◆ WRITTEN REQUEST
Identify the lines that contain the word "part" and copy each one.

○ ○ ○ ○ ○

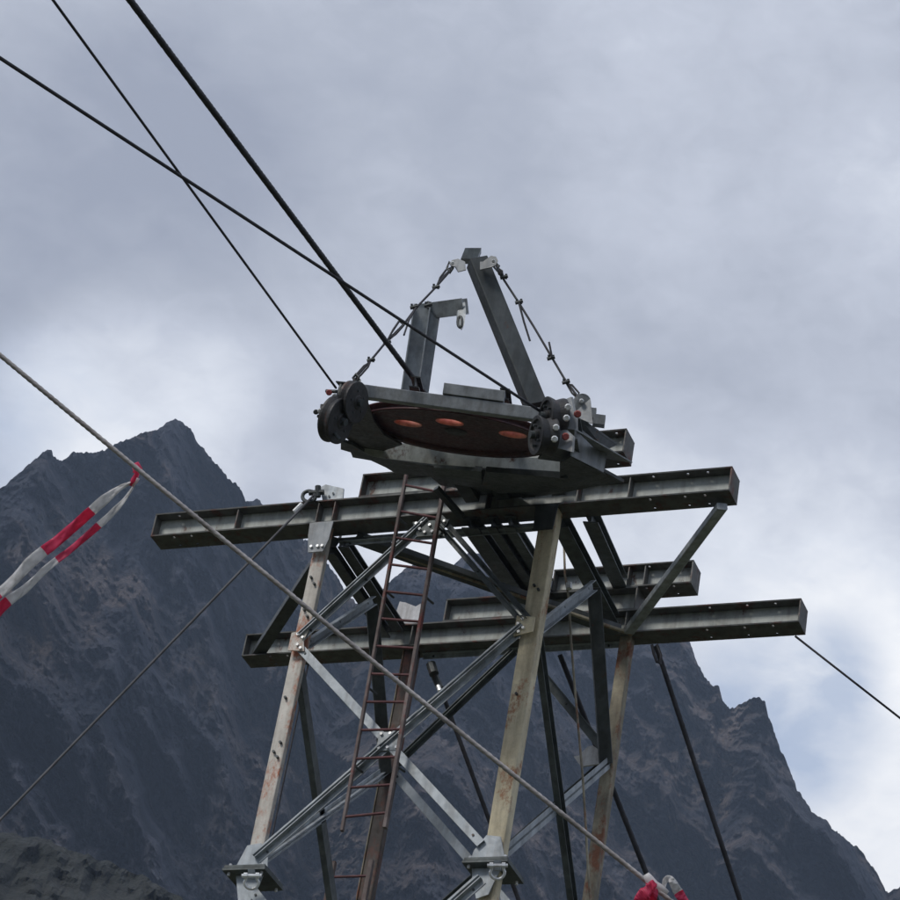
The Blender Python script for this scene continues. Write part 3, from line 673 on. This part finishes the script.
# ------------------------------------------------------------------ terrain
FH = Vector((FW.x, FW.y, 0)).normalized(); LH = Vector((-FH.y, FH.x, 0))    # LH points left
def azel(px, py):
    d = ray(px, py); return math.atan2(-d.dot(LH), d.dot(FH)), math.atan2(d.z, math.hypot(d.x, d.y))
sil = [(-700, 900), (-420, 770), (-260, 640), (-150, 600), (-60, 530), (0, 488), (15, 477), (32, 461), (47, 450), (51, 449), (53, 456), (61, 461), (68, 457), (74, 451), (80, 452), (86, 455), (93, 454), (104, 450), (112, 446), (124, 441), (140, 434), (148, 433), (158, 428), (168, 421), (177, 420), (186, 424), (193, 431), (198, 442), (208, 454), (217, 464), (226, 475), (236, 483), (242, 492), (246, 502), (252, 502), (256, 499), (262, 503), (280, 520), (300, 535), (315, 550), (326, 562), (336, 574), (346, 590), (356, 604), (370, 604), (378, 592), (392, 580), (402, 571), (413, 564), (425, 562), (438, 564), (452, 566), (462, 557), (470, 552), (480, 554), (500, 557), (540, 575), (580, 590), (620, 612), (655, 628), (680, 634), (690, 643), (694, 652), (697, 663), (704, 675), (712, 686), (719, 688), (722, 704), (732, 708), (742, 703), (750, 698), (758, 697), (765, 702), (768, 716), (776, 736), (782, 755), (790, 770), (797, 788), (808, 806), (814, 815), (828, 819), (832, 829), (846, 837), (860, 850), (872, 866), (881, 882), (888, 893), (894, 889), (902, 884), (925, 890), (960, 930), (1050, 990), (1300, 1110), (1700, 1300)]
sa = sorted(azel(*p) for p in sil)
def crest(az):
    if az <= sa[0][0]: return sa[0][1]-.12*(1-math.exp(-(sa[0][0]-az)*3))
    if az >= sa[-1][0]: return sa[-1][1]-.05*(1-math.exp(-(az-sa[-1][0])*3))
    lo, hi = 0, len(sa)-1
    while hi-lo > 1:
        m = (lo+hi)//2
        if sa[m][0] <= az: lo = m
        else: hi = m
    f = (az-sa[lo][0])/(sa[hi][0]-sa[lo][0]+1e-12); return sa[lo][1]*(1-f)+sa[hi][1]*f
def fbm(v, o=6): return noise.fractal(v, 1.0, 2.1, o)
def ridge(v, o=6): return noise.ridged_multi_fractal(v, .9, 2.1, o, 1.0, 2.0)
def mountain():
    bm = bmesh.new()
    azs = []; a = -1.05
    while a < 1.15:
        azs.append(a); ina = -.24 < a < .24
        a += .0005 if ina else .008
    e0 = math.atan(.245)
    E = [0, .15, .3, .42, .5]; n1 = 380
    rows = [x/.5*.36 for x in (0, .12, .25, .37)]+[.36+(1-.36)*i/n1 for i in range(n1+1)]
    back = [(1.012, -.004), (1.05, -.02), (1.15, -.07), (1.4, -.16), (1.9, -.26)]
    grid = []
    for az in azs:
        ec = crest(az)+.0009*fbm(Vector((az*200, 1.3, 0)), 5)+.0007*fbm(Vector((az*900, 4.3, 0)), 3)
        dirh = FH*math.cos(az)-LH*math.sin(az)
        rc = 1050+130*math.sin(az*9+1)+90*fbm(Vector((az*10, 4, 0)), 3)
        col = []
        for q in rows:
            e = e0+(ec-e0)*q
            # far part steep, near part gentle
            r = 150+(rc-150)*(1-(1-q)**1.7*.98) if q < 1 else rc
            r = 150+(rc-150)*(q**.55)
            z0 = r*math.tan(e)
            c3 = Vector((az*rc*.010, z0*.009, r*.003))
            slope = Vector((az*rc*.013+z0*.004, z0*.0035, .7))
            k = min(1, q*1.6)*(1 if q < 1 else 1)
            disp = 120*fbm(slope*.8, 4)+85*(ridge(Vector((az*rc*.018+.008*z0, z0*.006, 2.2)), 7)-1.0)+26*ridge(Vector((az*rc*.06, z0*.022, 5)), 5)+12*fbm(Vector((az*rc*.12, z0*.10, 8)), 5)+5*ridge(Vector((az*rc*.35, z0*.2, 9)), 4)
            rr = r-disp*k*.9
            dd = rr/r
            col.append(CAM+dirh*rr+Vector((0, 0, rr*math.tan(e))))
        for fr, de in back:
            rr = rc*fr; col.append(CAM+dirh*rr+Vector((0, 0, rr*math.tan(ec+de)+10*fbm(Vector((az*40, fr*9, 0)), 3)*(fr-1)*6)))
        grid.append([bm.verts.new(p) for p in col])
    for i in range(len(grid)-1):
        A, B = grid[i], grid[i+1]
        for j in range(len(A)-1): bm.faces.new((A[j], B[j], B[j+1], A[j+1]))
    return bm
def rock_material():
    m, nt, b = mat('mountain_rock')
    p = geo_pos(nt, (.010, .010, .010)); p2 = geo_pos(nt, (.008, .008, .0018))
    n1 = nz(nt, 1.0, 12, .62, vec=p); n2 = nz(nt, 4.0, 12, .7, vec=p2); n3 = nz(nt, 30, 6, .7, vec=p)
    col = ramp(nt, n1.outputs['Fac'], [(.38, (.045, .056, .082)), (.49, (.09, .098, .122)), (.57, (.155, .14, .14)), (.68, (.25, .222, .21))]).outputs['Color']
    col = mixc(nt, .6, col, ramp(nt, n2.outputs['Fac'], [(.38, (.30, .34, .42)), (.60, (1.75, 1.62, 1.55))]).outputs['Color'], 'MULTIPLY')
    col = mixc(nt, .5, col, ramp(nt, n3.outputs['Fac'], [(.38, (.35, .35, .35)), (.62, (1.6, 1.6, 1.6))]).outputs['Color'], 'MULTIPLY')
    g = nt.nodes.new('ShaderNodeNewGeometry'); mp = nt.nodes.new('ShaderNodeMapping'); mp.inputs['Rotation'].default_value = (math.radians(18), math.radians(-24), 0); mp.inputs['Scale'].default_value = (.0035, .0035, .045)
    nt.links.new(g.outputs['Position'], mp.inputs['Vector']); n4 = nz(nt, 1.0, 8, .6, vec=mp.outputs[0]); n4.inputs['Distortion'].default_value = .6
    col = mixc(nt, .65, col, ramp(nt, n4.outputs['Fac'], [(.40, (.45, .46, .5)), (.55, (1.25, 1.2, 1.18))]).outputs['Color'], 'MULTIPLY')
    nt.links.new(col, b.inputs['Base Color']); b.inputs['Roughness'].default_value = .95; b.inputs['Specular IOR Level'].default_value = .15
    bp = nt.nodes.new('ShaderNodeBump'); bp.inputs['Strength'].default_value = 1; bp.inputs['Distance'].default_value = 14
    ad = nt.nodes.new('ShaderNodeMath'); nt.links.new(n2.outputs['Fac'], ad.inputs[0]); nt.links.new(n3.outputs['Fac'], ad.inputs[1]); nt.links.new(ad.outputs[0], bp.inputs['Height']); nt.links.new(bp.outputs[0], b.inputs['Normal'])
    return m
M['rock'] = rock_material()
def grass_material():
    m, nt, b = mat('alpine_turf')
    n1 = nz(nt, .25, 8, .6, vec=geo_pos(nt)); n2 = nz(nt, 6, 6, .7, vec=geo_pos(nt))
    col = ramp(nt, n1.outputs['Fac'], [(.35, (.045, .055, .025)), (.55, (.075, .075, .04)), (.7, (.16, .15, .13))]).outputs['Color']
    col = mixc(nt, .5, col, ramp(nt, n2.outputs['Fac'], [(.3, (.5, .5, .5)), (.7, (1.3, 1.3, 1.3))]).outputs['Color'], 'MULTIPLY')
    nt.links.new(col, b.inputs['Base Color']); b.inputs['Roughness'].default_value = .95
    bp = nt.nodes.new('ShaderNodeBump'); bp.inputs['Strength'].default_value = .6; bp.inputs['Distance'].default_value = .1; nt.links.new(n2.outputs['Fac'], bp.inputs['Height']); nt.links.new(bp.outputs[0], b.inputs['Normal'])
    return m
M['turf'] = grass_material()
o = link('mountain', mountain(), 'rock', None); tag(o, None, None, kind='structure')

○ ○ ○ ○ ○

◆ THE ANSWER
The Blender Python script for this scene continues. Write part 3, from line 673 on. This part finishes the script.
            # far part steep, near part gentle